Виталий Зоркин припомнил дружеский спор. В гостях у Вампилова Зоркин заметил на видном месте том Ибсена, спросил:
«— Перечитываешь?
— Не то слово, старик! Заново для себя открываю… Понимаешь, он один из тех немногих драматических авторов, которые дали нам настоящие картины жизни. Он решил презирать театральные условности и предрассудки публики, он осмелился сказать живое слово со сцены, где царили пошлость или претензия на психологический анализ… Сам Ибсен признавался: “Я преследую только одну цель, а именно: я хочу изобразить в каждой моей пьесе отрывок из действительности”.
— Ибсен для меня — первейший пессимист. Да и несовременен.
— Пойми, старик, — стал заметно горячиться Саня. — Ибсена я смело ставлю рядом с Шекспиром, а тот — всегда современен. Ты говоришь: пессимист. Да он хочет показать нам живых людей, со всеми их достоинствами и недостатками. Он настаивает на недостатках, желая внушить людям, насколько трудно бороться за добро. И потом, мне кажется, рядом с его печалью (это то, что ты называешь пессимизмом) всегда живет надежда.
Мы замолчали. Я решил сменить тему разговора. Но Саша опередил меня:
— Знаешь, почему Ибсен бесподобен? Он реалист. Тут я недавно вычитал у Золя в статье “О натурализме и театре” интересную мысль. Мечтать о том, что могло бы быть, — это значит предаваться детским забавам, когда можно изобразить то, что есть. Реальное не может быть ни вульгарным, ни постыдным, потому что из реального состоит весь мир. За нашими картинами, которые шокируют одних и ужасают других, люди должны видеть колоссальную фигуру Человечества».

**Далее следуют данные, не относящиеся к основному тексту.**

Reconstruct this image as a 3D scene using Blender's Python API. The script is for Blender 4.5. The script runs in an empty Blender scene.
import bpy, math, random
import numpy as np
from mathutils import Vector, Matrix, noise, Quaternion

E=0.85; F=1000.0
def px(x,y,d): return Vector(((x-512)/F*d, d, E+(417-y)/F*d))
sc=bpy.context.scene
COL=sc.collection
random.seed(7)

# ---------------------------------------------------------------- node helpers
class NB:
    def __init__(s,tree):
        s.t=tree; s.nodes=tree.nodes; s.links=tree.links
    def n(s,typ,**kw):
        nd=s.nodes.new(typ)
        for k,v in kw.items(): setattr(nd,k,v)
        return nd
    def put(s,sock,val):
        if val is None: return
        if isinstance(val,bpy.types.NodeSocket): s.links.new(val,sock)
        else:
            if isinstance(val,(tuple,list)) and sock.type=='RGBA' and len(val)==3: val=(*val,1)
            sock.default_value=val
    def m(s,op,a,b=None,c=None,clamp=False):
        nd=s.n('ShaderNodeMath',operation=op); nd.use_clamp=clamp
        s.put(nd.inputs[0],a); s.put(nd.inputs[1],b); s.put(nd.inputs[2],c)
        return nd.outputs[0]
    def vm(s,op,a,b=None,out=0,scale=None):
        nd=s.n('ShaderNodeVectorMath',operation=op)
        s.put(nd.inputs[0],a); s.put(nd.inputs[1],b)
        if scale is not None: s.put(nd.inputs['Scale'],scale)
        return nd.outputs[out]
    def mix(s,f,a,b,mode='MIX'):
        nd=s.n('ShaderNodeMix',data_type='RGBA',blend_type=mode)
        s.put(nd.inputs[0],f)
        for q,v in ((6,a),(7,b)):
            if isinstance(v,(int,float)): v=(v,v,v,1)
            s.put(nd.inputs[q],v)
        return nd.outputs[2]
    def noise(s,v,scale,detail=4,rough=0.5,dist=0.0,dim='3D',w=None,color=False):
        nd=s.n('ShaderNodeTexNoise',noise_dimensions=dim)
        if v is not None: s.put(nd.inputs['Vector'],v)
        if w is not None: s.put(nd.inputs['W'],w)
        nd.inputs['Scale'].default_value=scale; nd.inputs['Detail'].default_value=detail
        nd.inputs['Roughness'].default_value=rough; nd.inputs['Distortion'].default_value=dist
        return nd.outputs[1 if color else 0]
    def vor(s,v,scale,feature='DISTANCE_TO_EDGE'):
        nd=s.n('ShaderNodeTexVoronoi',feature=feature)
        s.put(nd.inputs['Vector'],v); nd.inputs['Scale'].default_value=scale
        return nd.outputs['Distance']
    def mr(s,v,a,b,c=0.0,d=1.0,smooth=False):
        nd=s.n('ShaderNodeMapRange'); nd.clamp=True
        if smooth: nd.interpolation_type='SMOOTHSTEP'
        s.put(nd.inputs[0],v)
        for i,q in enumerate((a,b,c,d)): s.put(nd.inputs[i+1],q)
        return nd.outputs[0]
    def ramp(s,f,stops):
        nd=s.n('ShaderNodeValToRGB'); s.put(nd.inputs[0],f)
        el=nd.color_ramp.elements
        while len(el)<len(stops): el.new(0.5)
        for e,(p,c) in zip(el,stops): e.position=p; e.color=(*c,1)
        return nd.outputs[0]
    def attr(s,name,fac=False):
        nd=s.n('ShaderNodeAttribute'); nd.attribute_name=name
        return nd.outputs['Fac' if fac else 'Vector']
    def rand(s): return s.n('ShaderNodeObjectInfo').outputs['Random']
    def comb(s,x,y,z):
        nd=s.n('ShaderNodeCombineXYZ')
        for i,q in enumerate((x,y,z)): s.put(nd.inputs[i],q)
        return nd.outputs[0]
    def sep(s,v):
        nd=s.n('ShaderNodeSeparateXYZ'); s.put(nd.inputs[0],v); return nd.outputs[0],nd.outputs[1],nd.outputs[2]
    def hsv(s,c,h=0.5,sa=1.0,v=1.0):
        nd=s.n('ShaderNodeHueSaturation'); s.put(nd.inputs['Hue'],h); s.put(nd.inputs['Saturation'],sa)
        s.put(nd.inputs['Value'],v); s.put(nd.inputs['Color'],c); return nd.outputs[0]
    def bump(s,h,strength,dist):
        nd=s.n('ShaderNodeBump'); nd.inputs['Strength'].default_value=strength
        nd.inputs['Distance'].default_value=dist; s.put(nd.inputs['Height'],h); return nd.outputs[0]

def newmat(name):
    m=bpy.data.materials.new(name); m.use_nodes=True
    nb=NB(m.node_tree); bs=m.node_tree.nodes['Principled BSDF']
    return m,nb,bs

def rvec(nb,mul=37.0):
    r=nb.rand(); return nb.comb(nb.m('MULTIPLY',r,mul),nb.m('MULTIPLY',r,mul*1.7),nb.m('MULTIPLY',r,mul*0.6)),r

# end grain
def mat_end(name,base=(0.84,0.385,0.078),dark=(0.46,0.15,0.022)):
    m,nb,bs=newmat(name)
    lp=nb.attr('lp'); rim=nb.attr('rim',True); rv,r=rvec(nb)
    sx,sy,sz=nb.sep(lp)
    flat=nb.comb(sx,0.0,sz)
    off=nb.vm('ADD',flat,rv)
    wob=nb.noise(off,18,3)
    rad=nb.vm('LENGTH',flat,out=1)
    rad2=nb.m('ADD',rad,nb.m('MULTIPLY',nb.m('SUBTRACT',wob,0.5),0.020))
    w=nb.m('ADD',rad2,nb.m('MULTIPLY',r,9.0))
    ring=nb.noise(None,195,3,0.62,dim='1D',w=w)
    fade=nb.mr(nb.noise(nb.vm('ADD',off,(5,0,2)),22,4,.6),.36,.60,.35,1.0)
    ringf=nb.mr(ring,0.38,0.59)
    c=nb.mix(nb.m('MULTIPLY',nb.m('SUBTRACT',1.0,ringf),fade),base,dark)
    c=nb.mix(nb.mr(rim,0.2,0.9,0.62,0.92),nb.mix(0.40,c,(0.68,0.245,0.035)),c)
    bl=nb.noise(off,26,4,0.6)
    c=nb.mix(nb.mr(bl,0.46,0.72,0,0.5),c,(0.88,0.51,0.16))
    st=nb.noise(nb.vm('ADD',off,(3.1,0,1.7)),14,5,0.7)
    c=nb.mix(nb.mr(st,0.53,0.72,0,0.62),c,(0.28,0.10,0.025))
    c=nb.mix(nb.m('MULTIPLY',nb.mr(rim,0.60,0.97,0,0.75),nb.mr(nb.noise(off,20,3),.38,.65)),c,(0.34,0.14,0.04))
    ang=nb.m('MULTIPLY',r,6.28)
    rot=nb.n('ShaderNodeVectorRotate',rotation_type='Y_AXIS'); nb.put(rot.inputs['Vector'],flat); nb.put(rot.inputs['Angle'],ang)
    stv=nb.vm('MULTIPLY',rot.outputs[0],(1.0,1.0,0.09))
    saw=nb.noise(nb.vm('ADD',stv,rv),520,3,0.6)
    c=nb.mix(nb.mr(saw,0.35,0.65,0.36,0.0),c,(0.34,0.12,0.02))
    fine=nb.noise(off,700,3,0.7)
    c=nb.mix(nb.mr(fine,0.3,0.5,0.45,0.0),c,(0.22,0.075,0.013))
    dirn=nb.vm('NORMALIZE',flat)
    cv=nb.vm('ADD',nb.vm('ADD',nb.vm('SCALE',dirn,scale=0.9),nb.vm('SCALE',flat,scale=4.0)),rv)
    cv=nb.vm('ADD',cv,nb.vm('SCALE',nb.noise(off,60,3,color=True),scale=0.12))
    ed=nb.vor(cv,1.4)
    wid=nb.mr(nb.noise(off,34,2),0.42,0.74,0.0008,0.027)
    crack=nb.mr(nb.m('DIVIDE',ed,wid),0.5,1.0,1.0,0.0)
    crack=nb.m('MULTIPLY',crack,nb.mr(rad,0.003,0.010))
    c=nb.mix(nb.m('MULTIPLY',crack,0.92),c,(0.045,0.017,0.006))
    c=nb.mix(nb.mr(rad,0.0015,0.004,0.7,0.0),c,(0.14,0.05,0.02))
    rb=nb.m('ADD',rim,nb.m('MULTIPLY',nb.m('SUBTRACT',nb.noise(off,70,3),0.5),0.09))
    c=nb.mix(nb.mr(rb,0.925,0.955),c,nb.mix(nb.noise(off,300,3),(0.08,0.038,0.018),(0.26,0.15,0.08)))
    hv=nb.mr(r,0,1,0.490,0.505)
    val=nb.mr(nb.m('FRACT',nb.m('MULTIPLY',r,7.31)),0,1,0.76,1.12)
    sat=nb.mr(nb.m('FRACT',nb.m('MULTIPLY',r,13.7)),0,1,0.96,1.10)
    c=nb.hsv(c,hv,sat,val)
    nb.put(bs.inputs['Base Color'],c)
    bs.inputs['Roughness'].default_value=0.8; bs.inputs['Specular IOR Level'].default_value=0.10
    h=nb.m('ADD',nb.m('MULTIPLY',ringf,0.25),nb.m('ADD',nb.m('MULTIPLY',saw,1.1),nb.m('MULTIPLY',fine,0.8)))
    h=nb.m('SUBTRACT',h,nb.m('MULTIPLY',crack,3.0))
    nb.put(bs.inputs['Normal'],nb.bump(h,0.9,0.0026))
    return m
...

Дмитрий Сергеев припомнил и поэтические пристрастия Александра:
«Как-то летним днем на моей квартире… собрались пятеро молодых литераторов. Неожиданно вспыхнул спор о Вознесенском. Мы с Саней остались в меньшинстве: для нас Вознесенский не был кумиром…
В тот вечер мы долго бродили по улочкам. Вначале разговор вертелся вокруг недавнего спора. Но тут между нами разногласий не было… И все же он удивил меня. То, что он хорошо знает драматургию (русскую и мировую, прошлых веков и современную), мне было известно и представлялось вполне естественным. Но столь обширного знания поэзии я не ожидал. Более всего меня поразила его любовь к Тютчеву… Многие его стихотворения Саня знал наизусть, читал их негромко, задумчиво, как бы взвешивая в уме каждое слово:
Вот бреду я вдоль большой дороги
В тихом свете гаснущего дня…
В сердце человека, не познавшего горького опыта утрат и разочарований, эти стихи могут не оставить следа. Видимо, такой опыт у Сани был, хотя выглядел он очень молодо, много моложе своих лет».